Value creation can be thought of as the increase in value from transforming raw inputs to the final output. Processed foods are (even just sliced vegetables), for example, are more ‘valauble’ than they were before the processing stage. Value is added as the materials are transformed from one state to another.

You can think of value creation as the extra benefit that is derived from the transformation of raw inputs to final products. As you transform the products, the customer’s willingness to pay for the goods increase. The greater the customer’s willingness to pay, the greater the value that has been created. 

What is value capture?

While value creation refers to the total additional benefit created in transforming the input to output, value capture refers to your ability as a business to ‘capture’ that value yourself, as your retained profit. There may for example be immense value created in the products or services that you provide, but if the majority of that value is captured by your customers (potentially because they are able to bargain down the price), or your suppliers (potentially a part that you are dependent on a particularly supplier making, which they can thus a high price for), then the value that you create is ultimately captured by others. 

What impacts the proportion of value that you can capture?

Porter’s Five Forces is a useful framework for considering the extent to which value that is created can be captured by your firm (or industry), or whether it is captured by others. Each of the forces connections directly into the proportion of value that can be captured:

  • Buyer power: The extent to which buyers are able to drive down the price of the goods (and in turn capture value that is created themselves).
  • Supplier power: The extent to which suppliers are able to push up the price of the inputs (in turn capturing value themselves). 
  • Rivalry within the industry: The extent to which value is competed away by price competition within an industry (in turn resulting in the customer capturing greater value through better prices).
  • The threat of substitutes: Whether the value is competed away by substitute products (which in turn, drive down the price of goods in your industry, in turn allowing customers to capture a greater proportion of the value). 
  • The threat of new entrants: Whether new entrants are able to enter the industry or not (which would drive down the price charged through greater competition in the industry). 

The importance of considering both value creation and value capture

When starting a business it is important to consider both the total value that you are likely to create through your operations and also your likely ability to capture this value.
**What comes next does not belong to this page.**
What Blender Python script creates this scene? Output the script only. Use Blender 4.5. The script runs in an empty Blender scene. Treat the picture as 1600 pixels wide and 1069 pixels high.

If there is little to no value that is actually created (for example, adding yourself as an intermediary to a sale, without brining significant benefit to either side), then the total pie that you have the potential of capturing is not very large. If on the other hand, you are able to generate a lot of value but unable to capture it, then your business is also not well-positioned for financial success. Ultimately, both value creation and value capture are important components for organizational success.